XV: “Se alcuna delle leggi promulgate si conoscerà non essere convenevole sarà posta in migliore forma cambiandola.”
XIX: “Se alcuno vorrà che si abroghi una legge stabilita e permanente e se ne adotti un’altra, sarà proposta al popolo; ma egli intanto dovrà presentarsi con un laccio al collo. Se la novità sarà giudicata giusta si accetterà ed egli partirà libero, se ingiusta verrà strangolato.”
Queste norme sono di natura pubblicistica e di valenza costituzionale. Le leggi stabilite e permanenti, che avevano dato prova di legittimità nel tempo non potevano essere cambiate a piacere di chi ne avesse interesse. Peraltro, dall’interpretazione sistematica e dai riferimenti storici sembra che la norma (se eventualmente cambiata), non si applicasse ai fatti pregressi. Per cui, oltre la dissuasione del cappio, vi era l’inutilità di un cambiamento se il fine fosse quello di cambiare una legge per avvantaggiare qualcuno. Inoltre, la stabilità delle leggi era sintomo di una pòlis che non aveva fattori destabilizzanti.
Era anche una norma di natura, diremmo oggi, costituzionale, perché il pensiero presso i Greci di cambiare la forma democratica di Governo (Dàmos, Bolà, Magistrato eponimo) non sfiorava la mente di un greco. Perché tale cambiamento non poteva avvenire in forma democratica, ma solo per un atto violento di un magistrato, di uno stratega/polemarco, di un diarca (a Sparta).

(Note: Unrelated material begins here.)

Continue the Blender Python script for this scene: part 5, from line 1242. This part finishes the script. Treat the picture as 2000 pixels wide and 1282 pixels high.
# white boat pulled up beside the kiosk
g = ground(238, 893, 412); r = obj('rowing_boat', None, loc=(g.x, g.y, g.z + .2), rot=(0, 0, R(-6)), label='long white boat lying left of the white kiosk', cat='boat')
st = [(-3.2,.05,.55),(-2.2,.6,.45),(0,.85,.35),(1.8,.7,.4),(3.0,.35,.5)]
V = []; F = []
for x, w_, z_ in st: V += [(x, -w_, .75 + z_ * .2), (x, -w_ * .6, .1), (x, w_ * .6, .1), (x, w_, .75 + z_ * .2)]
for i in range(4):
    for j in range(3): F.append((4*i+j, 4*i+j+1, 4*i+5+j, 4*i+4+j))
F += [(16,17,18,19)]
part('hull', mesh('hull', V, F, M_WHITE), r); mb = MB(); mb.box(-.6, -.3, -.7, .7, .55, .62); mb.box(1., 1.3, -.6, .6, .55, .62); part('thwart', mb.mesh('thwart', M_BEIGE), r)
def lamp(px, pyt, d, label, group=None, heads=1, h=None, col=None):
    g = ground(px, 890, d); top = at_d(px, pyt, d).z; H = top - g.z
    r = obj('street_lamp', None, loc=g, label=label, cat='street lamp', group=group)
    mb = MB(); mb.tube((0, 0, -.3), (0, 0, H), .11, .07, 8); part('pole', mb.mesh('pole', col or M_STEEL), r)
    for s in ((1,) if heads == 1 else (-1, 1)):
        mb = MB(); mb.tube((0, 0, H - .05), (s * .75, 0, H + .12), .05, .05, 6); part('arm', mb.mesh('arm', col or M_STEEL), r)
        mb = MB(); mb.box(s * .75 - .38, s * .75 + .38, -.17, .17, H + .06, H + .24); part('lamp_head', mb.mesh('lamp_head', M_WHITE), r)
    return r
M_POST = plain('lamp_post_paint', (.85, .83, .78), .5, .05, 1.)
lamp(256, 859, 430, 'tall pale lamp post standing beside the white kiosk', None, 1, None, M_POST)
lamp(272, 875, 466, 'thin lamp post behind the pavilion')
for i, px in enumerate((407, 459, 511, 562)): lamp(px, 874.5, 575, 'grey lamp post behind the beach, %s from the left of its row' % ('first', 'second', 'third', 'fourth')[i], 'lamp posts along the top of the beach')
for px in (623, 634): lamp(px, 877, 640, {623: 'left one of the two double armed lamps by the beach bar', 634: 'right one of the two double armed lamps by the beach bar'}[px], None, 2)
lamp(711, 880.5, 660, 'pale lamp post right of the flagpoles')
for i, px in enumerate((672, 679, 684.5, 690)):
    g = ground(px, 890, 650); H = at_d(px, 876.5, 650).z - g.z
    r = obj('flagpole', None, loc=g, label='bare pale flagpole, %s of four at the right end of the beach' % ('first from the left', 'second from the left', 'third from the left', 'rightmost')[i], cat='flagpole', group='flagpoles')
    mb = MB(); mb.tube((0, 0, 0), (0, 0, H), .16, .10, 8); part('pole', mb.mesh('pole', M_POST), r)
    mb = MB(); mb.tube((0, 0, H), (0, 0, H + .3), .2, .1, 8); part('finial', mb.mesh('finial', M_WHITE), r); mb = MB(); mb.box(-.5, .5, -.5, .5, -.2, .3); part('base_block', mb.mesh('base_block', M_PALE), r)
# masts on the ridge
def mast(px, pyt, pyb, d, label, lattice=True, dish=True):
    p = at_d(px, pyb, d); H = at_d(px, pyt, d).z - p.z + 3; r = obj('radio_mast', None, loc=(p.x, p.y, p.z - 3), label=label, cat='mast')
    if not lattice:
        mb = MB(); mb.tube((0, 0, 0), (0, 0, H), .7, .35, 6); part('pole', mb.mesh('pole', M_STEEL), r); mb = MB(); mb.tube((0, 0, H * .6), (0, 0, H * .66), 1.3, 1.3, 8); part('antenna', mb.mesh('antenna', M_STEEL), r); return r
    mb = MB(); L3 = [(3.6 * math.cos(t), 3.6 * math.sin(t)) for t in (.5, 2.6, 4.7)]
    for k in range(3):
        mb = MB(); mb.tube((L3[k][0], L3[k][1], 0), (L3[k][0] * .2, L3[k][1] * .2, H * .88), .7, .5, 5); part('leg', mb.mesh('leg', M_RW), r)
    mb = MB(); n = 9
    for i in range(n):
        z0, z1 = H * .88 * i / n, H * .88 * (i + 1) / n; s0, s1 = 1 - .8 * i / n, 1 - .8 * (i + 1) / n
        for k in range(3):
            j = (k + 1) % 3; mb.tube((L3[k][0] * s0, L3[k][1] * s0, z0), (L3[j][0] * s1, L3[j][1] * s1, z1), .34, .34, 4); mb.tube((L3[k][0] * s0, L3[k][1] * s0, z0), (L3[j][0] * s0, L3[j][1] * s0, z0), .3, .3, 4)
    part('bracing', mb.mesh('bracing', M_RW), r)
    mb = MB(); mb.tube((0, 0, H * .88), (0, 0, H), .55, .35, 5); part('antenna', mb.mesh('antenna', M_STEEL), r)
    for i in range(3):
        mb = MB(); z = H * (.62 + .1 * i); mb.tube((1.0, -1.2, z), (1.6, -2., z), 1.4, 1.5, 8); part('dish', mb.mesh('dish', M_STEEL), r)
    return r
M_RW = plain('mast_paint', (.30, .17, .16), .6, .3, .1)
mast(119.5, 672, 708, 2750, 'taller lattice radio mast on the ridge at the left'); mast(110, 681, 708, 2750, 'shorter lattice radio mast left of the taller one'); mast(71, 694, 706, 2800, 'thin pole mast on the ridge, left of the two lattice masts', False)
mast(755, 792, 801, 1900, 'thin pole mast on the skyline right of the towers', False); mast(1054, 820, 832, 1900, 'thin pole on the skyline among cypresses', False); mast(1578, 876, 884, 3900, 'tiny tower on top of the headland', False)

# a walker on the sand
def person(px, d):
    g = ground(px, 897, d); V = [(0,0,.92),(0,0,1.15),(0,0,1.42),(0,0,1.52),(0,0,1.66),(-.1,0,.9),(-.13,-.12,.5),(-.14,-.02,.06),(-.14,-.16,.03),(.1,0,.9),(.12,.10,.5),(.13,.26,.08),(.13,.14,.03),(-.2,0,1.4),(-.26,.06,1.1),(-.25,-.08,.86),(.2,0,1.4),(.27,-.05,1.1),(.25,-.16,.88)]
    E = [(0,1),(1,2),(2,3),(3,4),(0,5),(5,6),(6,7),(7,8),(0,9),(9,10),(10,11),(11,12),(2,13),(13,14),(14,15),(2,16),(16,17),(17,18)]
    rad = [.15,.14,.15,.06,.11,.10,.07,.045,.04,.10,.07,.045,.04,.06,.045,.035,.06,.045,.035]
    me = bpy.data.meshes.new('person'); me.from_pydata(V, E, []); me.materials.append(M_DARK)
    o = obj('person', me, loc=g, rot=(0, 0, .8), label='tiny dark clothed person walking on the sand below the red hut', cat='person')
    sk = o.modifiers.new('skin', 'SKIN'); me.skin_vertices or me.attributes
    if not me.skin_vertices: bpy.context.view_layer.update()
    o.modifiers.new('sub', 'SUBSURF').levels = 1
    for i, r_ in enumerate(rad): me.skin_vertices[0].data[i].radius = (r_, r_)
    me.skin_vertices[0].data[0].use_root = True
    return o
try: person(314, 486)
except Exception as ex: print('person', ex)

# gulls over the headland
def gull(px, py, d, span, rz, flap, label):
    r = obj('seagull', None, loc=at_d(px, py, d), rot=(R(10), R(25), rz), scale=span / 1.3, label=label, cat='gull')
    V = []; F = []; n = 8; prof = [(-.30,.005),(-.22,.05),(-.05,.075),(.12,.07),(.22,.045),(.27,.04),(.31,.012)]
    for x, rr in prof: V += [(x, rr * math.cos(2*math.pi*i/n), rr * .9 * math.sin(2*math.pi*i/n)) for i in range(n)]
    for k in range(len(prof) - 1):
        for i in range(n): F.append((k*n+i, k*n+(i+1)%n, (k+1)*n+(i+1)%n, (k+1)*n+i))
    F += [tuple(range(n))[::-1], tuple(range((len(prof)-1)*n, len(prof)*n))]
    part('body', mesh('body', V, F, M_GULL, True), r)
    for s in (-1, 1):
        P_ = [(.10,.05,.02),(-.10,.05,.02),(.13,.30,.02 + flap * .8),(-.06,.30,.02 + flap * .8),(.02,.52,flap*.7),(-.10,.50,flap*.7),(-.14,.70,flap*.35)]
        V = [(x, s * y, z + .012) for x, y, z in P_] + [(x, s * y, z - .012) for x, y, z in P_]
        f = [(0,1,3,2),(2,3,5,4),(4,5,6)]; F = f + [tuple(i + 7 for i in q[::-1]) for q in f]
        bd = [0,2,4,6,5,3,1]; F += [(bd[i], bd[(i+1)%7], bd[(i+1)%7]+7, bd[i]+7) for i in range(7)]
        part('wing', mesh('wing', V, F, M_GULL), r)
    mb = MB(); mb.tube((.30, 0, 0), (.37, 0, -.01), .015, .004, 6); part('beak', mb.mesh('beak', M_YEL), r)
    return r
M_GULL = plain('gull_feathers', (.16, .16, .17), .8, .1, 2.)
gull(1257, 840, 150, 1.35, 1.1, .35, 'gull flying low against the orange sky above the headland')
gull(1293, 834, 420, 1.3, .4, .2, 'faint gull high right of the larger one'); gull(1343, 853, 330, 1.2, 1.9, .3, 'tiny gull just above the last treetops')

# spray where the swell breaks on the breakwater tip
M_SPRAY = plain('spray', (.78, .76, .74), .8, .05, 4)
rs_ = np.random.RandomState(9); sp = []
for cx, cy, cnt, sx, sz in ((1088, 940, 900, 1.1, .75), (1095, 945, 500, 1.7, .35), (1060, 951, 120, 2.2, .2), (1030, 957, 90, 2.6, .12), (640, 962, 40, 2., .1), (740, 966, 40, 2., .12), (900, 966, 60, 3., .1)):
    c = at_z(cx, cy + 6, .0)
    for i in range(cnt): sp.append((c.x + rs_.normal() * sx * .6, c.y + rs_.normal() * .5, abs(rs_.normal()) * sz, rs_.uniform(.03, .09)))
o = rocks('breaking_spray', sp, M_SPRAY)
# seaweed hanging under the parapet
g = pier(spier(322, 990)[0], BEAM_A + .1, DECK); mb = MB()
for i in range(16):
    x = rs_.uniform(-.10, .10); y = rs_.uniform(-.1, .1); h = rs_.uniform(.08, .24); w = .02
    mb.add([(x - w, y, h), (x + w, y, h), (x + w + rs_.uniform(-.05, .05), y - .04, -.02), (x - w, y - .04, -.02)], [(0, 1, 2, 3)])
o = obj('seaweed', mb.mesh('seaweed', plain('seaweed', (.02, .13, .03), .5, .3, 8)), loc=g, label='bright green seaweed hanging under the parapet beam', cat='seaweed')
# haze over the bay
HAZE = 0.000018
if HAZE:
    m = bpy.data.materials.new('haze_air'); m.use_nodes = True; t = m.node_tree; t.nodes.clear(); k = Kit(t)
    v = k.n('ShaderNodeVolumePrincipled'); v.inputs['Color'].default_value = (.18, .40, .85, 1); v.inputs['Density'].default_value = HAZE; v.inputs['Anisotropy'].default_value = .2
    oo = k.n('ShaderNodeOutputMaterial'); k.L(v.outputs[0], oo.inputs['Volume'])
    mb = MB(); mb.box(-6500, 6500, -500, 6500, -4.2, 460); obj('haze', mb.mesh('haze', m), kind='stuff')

Il tema è stato affrontato direttamente nel romanzo La legge è uguale per tutti, quando Tirso chiede di cambiare la norma all’adultero e alla adulera cavar si debbon gli occhi. Le argomentazioni di Tirso sono più che accettabili e fondate. Ma Zaleuco con enfasi e con più prammatica, si limita a ricordare i precetti di una legge accettata e stabilita. Entrambi i contendenti si recano alla Assemblea popolare con il cappio al collo. Zaleuco, prima di intraprendere il cammino saluta Imena, la compagna di desco, che è inquieta temendo per la sorte del marito.